La thèse féministe du scénariste et communiste Kaneto Shindo se fait plus lourdement sentir dans les revirements de la fin qui font peu de cas de la logique individuelle que dans la première partie qui présente la ruine morale et économique du Japon d’après-guerre avec une nudité implacable et empathique bien digne de Mizoguchi. Le plan où la profondeur de champ révèle trois niveaux différents d’action témoigne élégamment de la stupéfiante richesse d’une mise en scène dont les maîtres mots sont condensation, pudeur et vivacité.

Amours, délices et orgues (André Berthomieu, 1946)

Amoureux d’une jeune fille aperçue à une fête de village, des pensionnaires d’internat provoquent des quiproquos.

La musique est en fait peu présente. Le jeu caricatural des acteurs est tout ce qu’il y a pour compenser la fade ineptie du script (de Julien Duvivier…). C’est raté.

Un ami viendra ce soir (Raymond Bernard, 1946)

Dans les Alpes sous l’Occupation, un chef de la Résistance se cache dans un asile…

Le manichéisme du discours, l’extrême caricature des personnages allemands, certes excusables compte tenu de l’époque du tournage, mais aussi et surtout la poussiéreuse dramaturgie reposant sur un mystère sans intérêt (« qui est le commandant parmi les fous? ») et la vaine hystérie de la mise en scène (acteurs en roue libre, contrastes saugrenus et cadrages de traviole) rendent ce film irregardable aujourd’hui.

Les assassins sont parmi nous (Wolfgang Staudte, 1946)

A Berlin après la guerre, une jeune femme de retour d’un camp récupère son appartement où s’est installé un ancien soldat du front de l’Est…

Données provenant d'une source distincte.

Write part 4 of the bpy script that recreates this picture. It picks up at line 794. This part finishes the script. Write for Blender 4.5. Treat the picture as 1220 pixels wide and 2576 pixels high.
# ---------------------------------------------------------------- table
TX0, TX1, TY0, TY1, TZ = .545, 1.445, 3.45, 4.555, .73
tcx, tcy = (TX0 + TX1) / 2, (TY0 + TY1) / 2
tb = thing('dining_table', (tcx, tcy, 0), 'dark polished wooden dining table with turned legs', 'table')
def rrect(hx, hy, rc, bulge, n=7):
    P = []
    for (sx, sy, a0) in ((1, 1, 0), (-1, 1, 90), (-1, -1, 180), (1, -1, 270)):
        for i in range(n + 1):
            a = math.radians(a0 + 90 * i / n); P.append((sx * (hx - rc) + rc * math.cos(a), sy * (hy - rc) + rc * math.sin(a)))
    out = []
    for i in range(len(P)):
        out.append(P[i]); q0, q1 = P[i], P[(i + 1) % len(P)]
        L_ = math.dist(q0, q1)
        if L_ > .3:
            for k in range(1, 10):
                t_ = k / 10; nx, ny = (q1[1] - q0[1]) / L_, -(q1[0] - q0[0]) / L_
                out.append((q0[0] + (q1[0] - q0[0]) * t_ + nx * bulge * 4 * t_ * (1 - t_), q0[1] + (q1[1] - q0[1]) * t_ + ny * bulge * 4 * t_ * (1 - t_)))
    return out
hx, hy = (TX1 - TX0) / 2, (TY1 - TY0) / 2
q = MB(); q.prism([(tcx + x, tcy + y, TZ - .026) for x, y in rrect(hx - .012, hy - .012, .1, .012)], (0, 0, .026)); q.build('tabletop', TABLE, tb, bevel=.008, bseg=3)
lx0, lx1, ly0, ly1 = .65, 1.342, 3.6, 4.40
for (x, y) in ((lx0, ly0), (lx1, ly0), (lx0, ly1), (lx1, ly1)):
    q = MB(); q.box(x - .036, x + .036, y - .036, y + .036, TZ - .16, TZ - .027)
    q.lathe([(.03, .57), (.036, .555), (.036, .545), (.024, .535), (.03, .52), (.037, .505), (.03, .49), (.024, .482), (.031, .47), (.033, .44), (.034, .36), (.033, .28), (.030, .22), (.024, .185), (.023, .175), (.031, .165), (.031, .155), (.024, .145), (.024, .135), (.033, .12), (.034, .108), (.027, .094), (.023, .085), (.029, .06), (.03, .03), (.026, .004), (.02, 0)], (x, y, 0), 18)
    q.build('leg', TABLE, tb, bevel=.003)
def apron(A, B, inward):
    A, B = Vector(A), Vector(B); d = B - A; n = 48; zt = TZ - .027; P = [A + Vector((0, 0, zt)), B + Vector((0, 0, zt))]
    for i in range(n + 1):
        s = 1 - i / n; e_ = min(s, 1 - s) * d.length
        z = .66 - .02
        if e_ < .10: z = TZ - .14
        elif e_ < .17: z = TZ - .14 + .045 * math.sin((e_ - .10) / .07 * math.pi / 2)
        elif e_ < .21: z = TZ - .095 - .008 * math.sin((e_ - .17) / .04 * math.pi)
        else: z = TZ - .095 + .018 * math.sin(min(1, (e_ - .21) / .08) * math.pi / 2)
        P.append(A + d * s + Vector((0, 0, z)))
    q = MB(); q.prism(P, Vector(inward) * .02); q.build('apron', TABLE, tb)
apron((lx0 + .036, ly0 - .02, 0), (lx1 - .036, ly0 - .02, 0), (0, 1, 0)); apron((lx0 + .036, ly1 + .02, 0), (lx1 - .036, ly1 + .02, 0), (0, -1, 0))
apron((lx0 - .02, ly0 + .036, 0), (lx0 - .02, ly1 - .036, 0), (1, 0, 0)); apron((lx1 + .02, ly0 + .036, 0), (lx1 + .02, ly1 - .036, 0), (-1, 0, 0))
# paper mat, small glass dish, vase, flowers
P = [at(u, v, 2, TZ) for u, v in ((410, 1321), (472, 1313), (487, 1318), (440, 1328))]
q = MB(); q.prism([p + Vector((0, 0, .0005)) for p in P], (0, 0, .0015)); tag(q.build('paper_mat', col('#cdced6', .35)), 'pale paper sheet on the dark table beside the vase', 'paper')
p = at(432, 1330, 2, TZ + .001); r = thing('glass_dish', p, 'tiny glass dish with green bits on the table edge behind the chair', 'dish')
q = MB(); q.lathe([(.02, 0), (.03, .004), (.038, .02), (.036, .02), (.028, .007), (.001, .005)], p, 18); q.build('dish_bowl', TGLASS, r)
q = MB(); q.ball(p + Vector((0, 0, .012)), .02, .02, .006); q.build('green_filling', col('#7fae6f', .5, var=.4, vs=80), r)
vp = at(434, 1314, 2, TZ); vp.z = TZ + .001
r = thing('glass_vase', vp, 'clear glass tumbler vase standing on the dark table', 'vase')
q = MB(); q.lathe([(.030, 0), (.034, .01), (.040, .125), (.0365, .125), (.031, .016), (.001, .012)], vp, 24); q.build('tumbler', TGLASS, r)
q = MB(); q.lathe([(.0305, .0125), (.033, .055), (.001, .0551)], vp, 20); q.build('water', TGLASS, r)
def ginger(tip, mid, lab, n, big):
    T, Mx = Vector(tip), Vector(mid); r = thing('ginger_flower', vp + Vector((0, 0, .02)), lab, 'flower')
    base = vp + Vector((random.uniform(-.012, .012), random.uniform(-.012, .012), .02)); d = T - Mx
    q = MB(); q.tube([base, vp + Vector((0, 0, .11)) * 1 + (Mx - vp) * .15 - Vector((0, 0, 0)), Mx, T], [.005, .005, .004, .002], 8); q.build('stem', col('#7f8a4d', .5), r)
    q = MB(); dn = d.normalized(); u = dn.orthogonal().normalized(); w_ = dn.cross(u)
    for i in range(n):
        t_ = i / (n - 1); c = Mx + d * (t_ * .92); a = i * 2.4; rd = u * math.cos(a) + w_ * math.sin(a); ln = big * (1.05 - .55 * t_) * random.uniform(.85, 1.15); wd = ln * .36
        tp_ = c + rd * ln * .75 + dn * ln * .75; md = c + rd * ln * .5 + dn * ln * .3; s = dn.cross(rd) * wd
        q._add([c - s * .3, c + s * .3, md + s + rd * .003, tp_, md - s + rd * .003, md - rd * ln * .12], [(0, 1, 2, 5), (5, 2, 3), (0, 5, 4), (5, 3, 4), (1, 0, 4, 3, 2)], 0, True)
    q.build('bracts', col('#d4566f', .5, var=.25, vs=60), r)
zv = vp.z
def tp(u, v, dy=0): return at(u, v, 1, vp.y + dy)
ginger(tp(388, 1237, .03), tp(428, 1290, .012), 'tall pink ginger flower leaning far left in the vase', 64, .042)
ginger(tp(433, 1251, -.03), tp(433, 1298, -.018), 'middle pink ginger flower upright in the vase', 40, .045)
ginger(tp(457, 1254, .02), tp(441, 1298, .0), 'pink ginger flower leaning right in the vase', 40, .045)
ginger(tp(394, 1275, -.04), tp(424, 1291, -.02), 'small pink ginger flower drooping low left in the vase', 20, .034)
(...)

Pour filmer l’Allemagne de l’après-guerre, Wolfgang Staudte a adopté une esthétique d’avant-guerre: cadrages penchés, contrastes marqués, gros plans à gogos, musique assourdissante. Bref, un expressionnisme surdramatisant qui, allié à la convention du récit, fait que le film sonne terriblement artificiel en dépit du décor naturel et impressionnant de Berlin en ruines. De là que Les assassins sont parmi nous, premier film allemand sorti en France après la Libération, n’est pas resté dans l’Histoire du cinéma au contraire des chefs d’oeuvre contemporains de Rossellini dont la nudité s’accordait à ce qui était filmé.

Au petit bonheur (Marcel L’Herbier, 1946)

L’épouse d’un éditeur pourchasse son mari qu’elle soupçonne de le tromper…

Théâtre filmé poussif où l’hystérie des acteurs (épouvantable François Périer) est censée suppléer à la redondante nullité du scénario. Les préciosités visuelles de Marcel L’Herbier ne font qu’accentuer le sentiment de vacuité qui émane de ce navet.